SHORT EXERCISE => Count every line in the data below where "scene" occurs, then state that number and nothing more.

::::::::

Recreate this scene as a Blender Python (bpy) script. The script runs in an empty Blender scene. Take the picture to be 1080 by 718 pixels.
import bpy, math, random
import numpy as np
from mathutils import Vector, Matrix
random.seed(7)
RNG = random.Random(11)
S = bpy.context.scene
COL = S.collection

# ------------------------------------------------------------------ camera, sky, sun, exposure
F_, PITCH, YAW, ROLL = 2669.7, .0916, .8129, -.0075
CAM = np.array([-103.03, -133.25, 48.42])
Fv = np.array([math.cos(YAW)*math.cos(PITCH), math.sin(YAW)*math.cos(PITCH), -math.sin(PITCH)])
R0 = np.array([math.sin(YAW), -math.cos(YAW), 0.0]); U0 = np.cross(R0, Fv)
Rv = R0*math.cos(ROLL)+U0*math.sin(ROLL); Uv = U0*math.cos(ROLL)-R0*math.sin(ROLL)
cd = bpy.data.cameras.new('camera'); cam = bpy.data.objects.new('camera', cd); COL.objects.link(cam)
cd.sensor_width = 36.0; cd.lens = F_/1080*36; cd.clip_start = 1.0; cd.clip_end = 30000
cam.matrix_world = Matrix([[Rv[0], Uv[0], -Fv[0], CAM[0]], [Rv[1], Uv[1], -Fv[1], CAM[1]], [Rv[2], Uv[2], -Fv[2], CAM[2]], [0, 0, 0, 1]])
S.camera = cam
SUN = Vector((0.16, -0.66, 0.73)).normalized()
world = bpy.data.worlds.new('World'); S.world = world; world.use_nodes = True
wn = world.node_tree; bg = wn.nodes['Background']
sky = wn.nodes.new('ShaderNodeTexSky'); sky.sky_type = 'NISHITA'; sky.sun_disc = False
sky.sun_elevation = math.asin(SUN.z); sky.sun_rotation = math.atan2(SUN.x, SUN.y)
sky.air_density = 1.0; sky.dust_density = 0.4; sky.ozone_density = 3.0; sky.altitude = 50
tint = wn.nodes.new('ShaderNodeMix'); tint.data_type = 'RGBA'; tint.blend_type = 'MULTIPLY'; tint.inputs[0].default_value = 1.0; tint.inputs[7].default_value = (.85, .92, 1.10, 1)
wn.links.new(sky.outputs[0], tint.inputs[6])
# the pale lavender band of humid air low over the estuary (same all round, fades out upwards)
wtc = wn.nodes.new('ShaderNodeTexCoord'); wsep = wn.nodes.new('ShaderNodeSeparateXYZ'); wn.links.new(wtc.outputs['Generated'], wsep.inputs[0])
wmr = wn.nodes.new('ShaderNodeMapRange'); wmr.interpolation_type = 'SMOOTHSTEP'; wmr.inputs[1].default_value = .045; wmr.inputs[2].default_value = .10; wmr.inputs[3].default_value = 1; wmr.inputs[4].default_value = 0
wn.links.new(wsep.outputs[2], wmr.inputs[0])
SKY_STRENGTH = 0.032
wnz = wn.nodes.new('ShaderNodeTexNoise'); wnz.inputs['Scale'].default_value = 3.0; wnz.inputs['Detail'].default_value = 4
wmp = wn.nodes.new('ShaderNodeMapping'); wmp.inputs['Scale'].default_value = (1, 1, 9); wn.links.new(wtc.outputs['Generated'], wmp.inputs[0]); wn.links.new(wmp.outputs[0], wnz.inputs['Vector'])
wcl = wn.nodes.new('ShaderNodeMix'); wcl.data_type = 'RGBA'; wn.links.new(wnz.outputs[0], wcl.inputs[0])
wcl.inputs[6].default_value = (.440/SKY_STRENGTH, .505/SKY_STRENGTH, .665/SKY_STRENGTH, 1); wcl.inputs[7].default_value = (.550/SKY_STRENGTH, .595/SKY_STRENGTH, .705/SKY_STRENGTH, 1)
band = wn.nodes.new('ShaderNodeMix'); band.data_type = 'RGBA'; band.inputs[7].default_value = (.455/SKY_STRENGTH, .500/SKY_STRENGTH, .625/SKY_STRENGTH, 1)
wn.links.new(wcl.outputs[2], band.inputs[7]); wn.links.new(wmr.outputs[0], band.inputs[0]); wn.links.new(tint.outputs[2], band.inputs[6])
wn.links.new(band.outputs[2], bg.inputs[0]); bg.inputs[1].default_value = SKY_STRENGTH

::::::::

FINISHED ANSWER => 2